Todos nós temos experiência de quanto custa persistir nos esforços ou atitudes que exigem sacrifícios continuados e não trazem compensações imediatas. Não é fácil lutar, manter-se firme no empenho, e ver que tudo demora a realizar-se, a concluir-se, a chegar.

A nossa paciência é testada sempre que temos de aguardar, esperar, voltar, tentar uma e outra vez: desde a interminável espera num consultório dentário até o desgosto do casal de namorados que precisa adiar de novo a data do casamento, porque não têm condições de financiar o apartamento. Com razão diz Hildebrand que “a impaciência se relaciona sempre com o tempo” (Dietrich von Hildebrand, A nossa transformação em Cristo, Aster, Lisboa, 1960, pág. 204).

Mas todo aquele que quiser conseguir alguma coisa de real valor na vida, não terá outro remédio senão armar-se de paciência e esperar. Demora-se, necessariamente, a ser um profissional experiente; demora-se a amadurecer por dentro até corrigir pelo menos alguns dos defeitos pessoais; demora-se a suavizar arestas no casamento e, aos poucos, ir-se ajustando à base de mútuos perdões e sorridentes renúncias; demora-se a criar um bom ambiente familiar; demora a vida inteira a autêntica formação dos filhos.

“Aprendi a esperar – dizia São Josemaria Escrivá –; não é pouca ciência”. Mas é importante termos muito presente que esse “esperar” não significa “aguardar” passivamente.
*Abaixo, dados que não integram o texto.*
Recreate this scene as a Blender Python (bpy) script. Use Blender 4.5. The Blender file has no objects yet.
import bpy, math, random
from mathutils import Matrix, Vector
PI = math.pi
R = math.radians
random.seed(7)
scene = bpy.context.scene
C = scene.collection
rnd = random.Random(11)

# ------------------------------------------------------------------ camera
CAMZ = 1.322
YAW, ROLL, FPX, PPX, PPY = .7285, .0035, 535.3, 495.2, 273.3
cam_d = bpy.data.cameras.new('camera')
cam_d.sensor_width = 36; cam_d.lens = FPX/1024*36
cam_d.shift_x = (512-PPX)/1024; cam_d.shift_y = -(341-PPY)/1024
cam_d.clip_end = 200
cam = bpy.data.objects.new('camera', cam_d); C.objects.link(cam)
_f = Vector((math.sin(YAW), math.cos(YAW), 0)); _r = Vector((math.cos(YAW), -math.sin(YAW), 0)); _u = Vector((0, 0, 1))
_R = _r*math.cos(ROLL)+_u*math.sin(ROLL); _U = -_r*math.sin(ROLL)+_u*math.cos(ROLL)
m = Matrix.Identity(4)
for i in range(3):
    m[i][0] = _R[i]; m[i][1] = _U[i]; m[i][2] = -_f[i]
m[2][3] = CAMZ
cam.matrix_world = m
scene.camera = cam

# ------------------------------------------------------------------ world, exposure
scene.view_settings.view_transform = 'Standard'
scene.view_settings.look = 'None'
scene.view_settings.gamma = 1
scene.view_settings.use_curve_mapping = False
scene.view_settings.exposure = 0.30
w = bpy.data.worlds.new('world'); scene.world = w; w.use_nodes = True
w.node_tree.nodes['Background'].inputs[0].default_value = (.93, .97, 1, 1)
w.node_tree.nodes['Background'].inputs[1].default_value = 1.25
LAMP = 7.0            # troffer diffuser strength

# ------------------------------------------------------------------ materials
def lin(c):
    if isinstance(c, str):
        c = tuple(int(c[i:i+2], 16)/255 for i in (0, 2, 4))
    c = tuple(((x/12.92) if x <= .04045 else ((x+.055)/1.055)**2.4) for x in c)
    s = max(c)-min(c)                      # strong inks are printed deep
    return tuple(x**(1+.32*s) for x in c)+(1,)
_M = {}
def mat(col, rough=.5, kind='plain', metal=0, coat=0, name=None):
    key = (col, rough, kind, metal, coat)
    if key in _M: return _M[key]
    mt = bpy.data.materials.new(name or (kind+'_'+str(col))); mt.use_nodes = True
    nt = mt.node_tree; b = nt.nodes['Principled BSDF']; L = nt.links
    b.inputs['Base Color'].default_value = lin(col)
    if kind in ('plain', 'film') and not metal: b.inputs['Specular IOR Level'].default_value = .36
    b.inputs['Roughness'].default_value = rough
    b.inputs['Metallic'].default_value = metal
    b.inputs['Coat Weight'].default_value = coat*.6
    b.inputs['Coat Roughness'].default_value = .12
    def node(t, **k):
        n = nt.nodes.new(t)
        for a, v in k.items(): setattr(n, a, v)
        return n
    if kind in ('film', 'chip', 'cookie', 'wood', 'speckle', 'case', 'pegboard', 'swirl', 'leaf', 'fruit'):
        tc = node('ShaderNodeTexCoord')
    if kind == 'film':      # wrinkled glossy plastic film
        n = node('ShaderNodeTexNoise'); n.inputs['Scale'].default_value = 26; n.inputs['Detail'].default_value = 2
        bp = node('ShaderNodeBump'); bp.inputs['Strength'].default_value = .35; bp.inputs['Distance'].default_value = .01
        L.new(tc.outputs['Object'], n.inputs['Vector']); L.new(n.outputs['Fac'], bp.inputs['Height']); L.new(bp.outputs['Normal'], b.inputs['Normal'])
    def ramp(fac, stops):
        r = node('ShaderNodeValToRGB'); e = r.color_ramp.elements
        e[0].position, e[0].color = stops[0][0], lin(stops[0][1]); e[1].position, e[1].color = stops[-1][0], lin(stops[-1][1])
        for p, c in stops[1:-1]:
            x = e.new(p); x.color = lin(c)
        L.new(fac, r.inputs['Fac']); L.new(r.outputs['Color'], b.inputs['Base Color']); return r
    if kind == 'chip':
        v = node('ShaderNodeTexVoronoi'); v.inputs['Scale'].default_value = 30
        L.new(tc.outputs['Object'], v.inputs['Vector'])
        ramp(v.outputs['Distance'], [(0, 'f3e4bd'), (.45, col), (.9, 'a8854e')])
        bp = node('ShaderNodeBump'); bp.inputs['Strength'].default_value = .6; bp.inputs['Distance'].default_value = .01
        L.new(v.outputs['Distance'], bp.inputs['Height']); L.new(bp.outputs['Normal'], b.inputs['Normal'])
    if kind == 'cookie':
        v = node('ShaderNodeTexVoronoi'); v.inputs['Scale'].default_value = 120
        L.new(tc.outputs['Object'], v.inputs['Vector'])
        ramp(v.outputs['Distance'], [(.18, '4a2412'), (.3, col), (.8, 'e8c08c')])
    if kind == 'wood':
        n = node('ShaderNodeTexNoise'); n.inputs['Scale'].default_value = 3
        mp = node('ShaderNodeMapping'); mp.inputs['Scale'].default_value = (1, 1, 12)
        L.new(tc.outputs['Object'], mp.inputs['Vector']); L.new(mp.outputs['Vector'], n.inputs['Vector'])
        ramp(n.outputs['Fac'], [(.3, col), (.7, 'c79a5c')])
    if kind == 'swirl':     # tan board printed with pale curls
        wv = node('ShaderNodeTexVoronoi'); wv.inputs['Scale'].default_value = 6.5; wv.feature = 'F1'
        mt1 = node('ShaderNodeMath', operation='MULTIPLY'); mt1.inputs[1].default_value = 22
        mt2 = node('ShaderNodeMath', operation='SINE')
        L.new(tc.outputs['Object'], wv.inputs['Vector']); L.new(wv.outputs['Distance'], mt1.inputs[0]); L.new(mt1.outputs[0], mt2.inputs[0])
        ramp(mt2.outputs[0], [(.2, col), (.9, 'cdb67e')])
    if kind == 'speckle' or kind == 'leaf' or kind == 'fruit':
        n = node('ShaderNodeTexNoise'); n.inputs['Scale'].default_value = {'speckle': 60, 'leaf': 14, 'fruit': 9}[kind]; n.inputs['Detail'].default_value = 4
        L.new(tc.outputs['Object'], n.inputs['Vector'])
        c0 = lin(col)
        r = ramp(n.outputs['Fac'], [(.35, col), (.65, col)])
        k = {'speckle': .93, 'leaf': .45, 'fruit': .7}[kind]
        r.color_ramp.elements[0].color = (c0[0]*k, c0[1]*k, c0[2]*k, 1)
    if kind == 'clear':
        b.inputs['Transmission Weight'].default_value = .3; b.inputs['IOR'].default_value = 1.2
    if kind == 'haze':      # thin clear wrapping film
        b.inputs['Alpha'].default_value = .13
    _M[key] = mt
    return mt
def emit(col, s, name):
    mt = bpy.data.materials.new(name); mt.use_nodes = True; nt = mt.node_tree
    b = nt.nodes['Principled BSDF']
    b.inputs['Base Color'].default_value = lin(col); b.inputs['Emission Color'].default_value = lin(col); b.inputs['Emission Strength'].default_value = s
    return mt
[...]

Consiste, como estamos vendo, em persistir fiel e confiadamente no cumprimento da nossa missão, do nosso dever – do dever religioso, moral, familiar, profissional… –, durante todo o tempo que for preciso, com aquela convicção que animava Santa Teresa: “A paciência tudo alcança”.

A essa paciente espera se refere o Apóstolo São Tiago, quando nos põe diante dos olhos a imagem do lavrador: Tende, pois, paciência, meus irmãos […]. Vede o lavrador: ele aguarda o precioso fruto da terra e tem paciência até receber a chuva do outono e a da primavera. Tende também vós paciência e fortalecei os vossos corações (Ti 5, 7-8).

Não é verdade que estas palavras nos lembram muitas coisas pessoais? Os frutos dourados da vida só se conseguem com uma luta constante, unida a uma paciência fiel. Mas quanto custa seguir o conselho do Apóstolo! Muitas vezes já fomos como aquela criança a quem a mãe tinha oferecido uma planta que, com o tempo, iria dar flores. “Mas, quando os botões surgiram, não sabíamos esperar que abrissem. Colaborávamos no seu desabrochar triturando-as, separando talvez as pétalas, para que a floração fosse mais rápida. Nódoas escuras apareciam então, e as flores estiolavam, murchavam…”(Romano Guardini, O Deus vivo, Aster, Lisboa, s/d, pág. 71).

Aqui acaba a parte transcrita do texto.